After Louie debuted in Catnap, not wanting to imitate an established, hugely successful cat mystery series’ title format, I used Pussyfoot for my next title. (This is admirable ethics, but very bad marketing.) In fact, I refused to use the publisher’s proposed title sequence as “too close,” but did come up with a format with “cat” in it. By then, I realized that the series would unreel like an ensemble-cast TV series that lasted several seasons. So when the publisher accepted Cat on a Blue Monday, I realized the titles could continue with an internal alphabet on the color (or pattern, later) word.

That solved a problem of book marketing then. Mysteries series couldn’t be numbered, because if every title was not currently on the store shelf, readers wouldn’t pick up a series at Book Four, say. And all books sold on shelves, not websites. For a lovely long while my Midnight Louie and Irene Adler series occupied two entire shelves at the chain bookstores. Then chain stores started stocking fewer books. (Independent bookstores offered book-savvy clerks to advise readers about book order, but began to suffer from the Big Box competition.)

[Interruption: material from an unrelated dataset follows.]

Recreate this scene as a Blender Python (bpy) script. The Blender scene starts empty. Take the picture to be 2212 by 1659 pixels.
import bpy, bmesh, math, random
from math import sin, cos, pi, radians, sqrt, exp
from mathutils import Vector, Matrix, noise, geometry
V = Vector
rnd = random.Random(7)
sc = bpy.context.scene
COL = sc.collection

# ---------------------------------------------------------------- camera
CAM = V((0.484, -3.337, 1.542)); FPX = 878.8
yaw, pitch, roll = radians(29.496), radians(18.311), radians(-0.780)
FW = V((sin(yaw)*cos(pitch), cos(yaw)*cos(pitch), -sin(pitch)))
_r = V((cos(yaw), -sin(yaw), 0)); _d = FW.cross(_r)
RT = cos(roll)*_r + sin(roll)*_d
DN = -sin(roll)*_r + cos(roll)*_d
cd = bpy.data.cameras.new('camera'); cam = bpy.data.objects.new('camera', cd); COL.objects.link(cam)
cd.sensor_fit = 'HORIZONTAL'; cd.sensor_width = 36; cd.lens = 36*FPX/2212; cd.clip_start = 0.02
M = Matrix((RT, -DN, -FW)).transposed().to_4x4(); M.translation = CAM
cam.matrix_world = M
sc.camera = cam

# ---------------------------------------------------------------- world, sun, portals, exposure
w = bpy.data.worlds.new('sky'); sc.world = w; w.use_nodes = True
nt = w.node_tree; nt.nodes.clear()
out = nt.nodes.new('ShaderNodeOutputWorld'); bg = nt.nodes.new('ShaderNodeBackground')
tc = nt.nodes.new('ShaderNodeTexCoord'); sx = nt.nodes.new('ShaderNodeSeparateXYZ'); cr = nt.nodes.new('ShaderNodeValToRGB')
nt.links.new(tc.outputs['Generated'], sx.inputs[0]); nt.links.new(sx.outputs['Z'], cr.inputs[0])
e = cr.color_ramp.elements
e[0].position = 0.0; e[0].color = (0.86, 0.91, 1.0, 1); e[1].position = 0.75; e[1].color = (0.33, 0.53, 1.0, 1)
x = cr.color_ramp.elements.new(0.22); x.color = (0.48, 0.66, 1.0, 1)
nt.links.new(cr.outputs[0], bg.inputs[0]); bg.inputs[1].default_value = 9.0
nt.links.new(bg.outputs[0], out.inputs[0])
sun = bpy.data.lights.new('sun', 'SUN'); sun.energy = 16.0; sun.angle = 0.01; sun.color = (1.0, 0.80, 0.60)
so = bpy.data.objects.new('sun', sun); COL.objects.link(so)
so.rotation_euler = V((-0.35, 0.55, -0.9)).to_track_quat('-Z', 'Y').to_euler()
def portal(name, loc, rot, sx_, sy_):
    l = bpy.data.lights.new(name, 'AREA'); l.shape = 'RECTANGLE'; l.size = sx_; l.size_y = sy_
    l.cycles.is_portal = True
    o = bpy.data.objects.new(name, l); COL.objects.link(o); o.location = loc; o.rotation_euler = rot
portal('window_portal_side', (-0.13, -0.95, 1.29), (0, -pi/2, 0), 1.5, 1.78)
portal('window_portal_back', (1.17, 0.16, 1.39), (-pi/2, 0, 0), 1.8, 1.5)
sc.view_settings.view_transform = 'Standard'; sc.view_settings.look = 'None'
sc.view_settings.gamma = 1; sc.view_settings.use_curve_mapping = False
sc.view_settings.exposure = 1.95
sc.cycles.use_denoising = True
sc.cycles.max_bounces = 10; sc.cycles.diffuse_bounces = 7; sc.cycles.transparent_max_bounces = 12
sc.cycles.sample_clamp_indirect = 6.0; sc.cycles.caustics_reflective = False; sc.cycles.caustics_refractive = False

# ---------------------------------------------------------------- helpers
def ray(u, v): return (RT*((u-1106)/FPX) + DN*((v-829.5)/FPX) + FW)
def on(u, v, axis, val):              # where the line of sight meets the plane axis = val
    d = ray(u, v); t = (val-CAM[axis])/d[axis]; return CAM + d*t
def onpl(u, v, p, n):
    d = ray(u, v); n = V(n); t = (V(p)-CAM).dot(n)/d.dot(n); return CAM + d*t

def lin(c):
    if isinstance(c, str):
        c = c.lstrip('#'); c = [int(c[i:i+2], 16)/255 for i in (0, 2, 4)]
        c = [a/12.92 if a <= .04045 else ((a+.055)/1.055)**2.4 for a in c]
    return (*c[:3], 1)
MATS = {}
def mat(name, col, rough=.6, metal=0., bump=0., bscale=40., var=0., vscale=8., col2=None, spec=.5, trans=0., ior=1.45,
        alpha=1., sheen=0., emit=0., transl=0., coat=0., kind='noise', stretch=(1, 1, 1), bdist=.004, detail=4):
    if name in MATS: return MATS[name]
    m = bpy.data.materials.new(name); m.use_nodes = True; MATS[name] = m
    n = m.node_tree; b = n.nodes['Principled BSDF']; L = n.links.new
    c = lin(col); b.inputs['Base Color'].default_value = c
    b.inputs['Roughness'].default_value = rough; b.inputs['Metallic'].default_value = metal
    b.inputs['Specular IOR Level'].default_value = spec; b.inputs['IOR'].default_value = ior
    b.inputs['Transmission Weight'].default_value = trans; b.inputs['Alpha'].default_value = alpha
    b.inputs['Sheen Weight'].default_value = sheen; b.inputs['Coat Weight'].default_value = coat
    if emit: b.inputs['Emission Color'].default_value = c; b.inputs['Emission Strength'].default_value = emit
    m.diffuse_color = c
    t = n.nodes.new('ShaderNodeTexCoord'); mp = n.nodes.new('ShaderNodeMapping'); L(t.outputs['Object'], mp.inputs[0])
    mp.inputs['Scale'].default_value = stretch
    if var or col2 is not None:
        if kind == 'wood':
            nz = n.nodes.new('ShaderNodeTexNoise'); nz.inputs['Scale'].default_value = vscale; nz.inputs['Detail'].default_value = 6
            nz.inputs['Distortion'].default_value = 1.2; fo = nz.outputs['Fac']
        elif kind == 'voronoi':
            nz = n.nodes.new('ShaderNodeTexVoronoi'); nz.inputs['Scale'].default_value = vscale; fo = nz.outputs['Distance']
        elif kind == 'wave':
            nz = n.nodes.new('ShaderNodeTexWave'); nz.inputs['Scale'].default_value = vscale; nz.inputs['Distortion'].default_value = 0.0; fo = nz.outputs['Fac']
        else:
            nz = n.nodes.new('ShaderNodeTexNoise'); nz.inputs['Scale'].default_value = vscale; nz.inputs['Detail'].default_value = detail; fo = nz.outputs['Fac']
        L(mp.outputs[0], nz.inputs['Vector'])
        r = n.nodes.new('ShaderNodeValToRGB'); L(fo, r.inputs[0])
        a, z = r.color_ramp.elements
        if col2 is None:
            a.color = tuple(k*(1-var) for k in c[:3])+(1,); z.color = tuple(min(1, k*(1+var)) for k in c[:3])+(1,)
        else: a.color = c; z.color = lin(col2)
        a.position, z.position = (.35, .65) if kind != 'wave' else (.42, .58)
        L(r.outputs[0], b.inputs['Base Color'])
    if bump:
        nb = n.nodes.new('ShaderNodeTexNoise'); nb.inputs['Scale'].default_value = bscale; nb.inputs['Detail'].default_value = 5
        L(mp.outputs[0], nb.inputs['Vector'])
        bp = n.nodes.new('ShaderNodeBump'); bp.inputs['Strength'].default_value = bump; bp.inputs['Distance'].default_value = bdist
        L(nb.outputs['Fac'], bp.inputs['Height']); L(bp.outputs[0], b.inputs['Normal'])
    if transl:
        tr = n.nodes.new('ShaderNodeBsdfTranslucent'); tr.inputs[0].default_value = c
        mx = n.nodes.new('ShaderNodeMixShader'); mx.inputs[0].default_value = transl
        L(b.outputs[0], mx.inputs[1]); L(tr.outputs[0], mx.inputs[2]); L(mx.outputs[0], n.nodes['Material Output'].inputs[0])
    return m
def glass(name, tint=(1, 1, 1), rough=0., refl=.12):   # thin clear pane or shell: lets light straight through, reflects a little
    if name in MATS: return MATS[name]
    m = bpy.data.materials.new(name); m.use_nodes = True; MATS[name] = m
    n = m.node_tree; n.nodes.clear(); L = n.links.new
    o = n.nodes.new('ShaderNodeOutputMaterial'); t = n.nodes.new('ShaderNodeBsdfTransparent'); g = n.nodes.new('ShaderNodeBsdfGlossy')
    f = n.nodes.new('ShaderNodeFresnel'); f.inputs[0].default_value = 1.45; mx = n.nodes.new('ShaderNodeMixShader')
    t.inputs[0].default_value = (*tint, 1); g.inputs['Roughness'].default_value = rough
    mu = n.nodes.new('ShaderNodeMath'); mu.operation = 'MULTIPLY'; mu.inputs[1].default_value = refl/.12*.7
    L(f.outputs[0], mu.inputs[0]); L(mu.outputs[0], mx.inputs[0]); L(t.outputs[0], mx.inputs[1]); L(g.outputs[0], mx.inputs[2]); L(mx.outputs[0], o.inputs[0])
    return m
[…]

As Crimson Haze and Diamond Dazzle came out, readers began noticing the internal alphabet, just another fun little “clue” they figured out. Meanwhile, I was constantly explaining that the alphabet started with the second letter on the third book, after Catnap and Pussyfoot. I suggested to the publisher that we combine the first two books under a new “A” title, Cat in an Aqua Something. They graciously took a hard look at doing that, but the combined “A” book would be too long to market at a low-enough cover price.

Then came ebooks and bookselling websites. All of an author’s books were on virtual “shelves” together. Authors whose print books would have eventually moldered into forgotten dust now had a “literary legacy” with copyrights that would last for seventy years after their deaths.

I took this as time to tidy up the things that “can’t be helped” in the way traditional publishing worked. Catnap in eBook became Cat in an Alphabet Soup. Taking that as a “foundation” title, I changed Pussyfoot to Cat in an Aqua Storm, after the car Temple drove when the series began. Cat on a Blue Monday now fit in place. And I had an extra “concluding” book after Cat in a Zebra Zoot Suit to wrap up the continuing personal storylines and crime plots, Cat in an Alphabet Endgame.

As for Louie and me, we’re looking forward to exploring a reimagined world where the old remains in place but fascinating new characters and cases show up. Louie’s a veteran at this, having debuted in the first category romance quartet (with mystery) and then moving to this mystery series when, as I found myself searching for a way to explain to a library audience recently, I came up with “he was violated by a romance editor”. We all laughed hysterically. The fact is forty percent of his narration went to the cutting-room floor, without me being notified.